Task description:
Search the data below for "follow"; list each line that holds it.

Records for the exercise:
═══
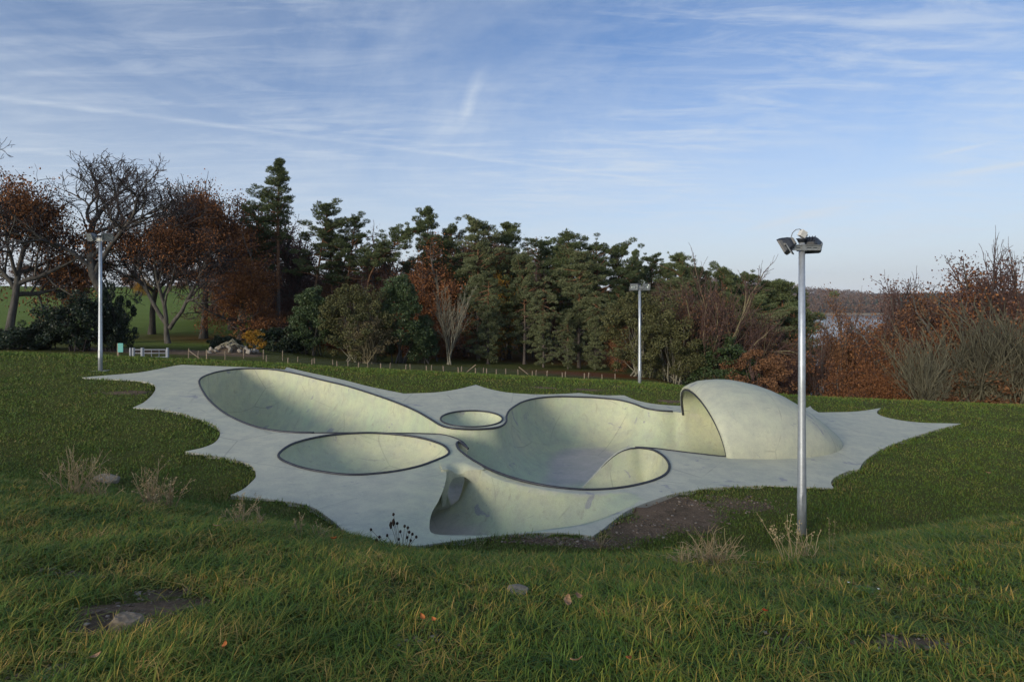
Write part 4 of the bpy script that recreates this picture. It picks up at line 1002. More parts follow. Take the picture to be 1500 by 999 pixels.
═══
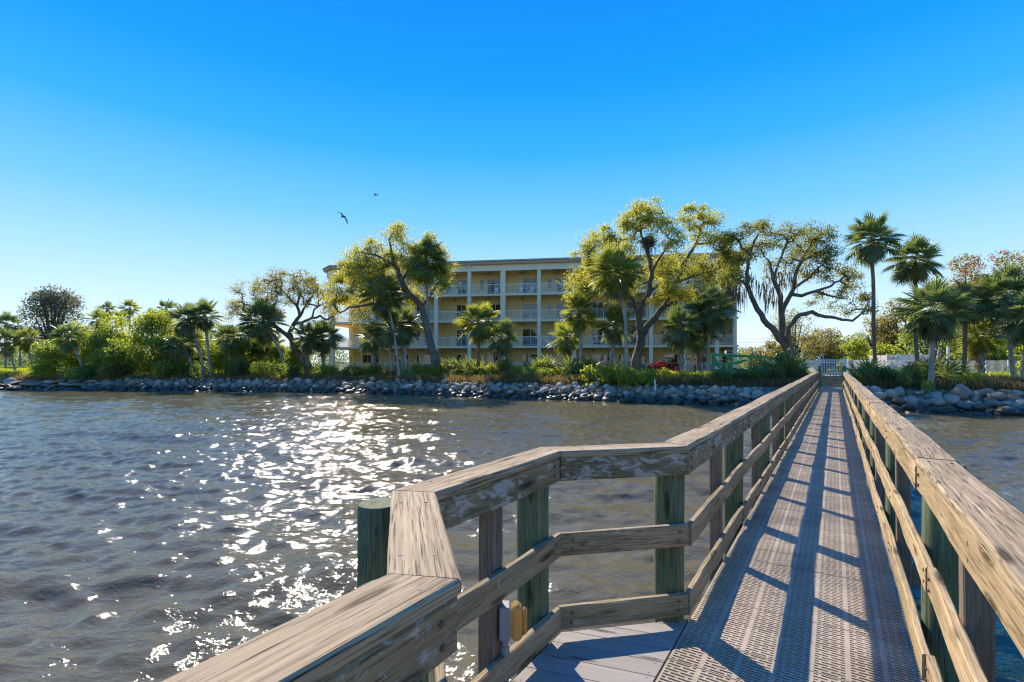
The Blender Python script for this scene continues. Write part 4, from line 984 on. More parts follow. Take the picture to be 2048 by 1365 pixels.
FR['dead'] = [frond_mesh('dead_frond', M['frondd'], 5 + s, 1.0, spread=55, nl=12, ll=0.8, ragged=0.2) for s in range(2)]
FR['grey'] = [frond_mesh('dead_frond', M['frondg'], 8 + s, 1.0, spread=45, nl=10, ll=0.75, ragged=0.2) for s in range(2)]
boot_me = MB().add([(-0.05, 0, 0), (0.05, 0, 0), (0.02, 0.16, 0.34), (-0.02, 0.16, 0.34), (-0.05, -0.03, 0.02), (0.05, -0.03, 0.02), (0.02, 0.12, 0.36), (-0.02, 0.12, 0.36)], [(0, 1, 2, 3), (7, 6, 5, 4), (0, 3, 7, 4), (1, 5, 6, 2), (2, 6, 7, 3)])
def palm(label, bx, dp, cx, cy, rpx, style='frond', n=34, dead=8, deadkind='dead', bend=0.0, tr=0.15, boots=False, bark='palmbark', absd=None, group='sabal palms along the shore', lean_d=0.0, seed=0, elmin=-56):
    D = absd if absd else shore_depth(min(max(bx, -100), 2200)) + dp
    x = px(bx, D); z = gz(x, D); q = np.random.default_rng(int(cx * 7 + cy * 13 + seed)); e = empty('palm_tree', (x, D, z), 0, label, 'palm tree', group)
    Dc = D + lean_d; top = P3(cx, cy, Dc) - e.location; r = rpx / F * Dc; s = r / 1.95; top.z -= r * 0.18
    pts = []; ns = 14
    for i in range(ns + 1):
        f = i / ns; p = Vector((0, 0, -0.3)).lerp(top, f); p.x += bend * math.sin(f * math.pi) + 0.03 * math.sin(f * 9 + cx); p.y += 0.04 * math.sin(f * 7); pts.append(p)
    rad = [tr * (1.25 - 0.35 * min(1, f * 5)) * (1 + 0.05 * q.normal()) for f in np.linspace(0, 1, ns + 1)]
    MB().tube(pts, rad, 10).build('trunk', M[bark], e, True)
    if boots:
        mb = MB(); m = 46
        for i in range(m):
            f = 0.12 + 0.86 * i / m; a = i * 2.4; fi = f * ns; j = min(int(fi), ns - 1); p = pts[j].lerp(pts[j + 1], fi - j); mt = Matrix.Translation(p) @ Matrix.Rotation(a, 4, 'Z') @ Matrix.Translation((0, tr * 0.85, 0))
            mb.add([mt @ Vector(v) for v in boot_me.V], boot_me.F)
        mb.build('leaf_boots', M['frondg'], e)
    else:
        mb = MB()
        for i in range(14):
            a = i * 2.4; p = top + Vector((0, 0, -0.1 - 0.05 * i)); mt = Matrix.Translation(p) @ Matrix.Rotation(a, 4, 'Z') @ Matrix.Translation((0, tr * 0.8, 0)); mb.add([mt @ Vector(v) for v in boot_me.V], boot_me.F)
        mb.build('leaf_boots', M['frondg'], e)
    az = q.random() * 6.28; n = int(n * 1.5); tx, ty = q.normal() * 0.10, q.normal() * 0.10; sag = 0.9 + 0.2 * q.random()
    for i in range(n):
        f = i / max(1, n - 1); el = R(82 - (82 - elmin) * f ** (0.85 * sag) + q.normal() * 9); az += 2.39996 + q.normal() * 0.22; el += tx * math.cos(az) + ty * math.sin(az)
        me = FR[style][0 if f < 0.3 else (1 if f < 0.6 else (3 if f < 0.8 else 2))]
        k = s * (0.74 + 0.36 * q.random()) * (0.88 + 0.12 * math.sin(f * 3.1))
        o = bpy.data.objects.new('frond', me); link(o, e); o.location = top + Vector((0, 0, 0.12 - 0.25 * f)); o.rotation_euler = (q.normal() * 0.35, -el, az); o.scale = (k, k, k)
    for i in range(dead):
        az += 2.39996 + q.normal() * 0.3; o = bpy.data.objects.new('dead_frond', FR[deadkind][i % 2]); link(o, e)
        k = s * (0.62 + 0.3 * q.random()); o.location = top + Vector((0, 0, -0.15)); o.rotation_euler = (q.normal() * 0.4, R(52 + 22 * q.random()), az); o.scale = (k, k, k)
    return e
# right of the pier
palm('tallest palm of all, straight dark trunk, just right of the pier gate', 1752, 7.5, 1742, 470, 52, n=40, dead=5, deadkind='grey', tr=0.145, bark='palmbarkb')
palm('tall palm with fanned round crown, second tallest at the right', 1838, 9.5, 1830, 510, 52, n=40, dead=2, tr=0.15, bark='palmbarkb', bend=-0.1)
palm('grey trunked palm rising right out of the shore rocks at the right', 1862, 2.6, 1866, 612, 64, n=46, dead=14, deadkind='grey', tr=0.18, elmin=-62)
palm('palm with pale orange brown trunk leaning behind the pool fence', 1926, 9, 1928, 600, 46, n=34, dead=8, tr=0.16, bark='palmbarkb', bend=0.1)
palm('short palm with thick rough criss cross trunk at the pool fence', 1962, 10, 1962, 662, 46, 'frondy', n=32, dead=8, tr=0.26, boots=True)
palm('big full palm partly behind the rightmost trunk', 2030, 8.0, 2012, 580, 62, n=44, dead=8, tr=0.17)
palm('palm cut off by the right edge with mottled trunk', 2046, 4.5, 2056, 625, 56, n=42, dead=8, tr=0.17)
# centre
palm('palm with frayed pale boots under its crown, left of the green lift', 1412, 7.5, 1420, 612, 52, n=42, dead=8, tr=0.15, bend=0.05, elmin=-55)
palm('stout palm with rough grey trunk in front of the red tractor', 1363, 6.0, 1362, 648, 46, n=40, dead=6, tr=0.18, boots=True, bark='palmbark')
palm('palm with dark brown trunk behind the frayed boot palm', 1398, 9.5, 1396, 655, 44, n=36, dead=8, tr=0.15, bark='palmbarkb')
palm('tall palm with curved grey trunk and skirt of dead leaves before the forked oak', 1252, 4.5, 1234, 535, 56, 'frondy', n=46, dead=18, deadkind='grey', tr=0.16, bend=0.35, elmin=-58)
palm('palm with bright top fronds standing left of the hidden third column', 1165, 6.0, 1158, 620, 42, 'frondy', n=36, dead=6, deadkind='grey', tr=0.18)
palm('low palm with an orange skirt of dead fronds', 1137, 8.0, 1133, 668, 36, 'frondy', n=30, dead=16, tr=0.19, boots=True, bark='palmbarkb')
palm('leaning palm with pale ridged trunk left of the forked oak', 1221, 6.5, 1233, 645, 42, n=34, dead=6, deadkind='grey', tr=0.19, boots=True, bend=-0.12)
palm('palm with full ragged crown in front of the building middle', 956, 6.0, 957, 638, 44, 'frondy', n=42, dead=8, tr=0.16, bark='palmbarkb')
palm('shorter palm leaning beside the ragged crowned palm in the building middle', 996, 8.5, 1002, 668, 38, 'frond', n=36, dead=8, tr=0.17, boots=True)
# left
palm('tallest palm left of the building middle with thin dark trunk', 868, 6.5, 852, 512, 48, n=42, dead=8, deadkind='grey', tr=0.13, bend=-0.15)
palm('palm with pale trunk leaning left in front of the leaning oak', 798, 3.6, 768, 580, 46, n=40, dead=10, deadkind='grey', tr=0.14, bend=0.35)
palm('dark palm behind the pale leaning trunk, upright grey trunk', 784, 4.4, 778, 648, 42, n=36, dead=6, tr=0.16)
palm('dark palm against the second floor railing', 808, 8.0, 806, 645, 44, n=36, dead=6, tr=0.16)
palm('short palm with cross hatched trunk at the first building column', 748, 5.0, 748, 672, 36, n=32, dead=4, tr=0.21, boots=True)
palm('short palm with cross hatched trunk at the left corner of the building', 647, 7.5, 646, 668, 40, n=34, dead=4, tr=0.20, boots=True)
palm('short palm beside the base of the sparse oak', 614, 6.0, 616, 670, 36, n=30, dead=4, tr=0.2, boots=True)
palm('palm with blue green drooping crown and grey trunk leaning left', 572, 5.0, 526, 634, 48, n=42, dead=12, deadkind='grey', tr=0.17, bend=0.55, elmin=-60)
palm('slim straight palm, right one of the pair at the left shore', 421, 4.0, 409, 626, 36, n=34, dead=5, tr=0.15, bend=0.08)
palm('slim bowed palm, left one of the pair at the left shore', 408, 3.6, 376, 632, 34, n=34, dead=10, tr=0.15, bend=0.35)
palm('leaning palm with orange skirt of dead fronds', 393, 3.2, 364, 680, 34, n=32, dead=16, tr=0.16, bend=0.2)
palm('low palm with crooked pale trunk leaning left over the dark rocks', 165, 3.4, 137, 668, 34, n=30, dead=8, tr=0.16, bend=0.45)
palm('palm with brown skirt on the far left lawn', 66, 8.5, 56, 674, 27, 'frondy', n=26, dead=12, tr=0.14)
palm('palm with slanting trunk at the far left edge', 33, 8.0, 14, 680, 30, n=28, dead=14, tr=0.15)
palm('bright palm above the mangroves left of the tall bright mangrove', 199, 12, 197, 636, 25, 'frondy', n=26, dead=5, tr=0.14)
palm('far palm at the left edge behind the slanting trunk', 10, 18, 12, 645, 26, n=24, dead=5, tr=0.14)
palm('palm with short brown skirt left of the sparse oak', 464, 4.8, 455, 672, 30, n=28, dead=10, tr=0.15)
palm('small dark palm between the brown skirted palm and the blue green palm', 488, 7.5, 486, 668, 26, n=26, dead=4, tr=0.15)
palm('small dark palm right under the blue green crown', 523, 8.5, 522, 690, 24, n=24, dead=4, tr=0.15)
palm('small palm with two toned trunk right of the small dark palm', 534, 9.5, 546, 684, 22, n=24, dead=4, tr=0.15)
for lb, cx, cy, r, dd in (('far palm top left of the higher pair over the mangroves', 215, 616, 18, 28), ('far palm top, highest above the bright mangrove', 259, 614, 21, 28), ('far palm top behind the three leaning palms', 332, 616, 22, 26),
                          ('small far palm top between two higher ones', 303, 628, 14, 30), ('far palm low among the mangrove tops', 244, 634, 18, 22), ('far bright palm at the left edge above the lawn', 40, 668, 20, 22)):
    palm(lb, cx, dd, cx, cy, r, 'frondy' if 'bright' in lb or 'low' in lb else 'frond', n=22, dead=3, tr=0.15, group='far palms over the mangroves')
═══
Result for this exercise:
Write part 4 of the bpy script that recreates this picture. It picks up at line 1002. More parts follow. Take the picture to be 1500 by 999 pixels.
The Blender Python script for this scene continues. Write part 4, from line 984 on. More parts follow. Take the picture to be 2048 by 1365 pixels.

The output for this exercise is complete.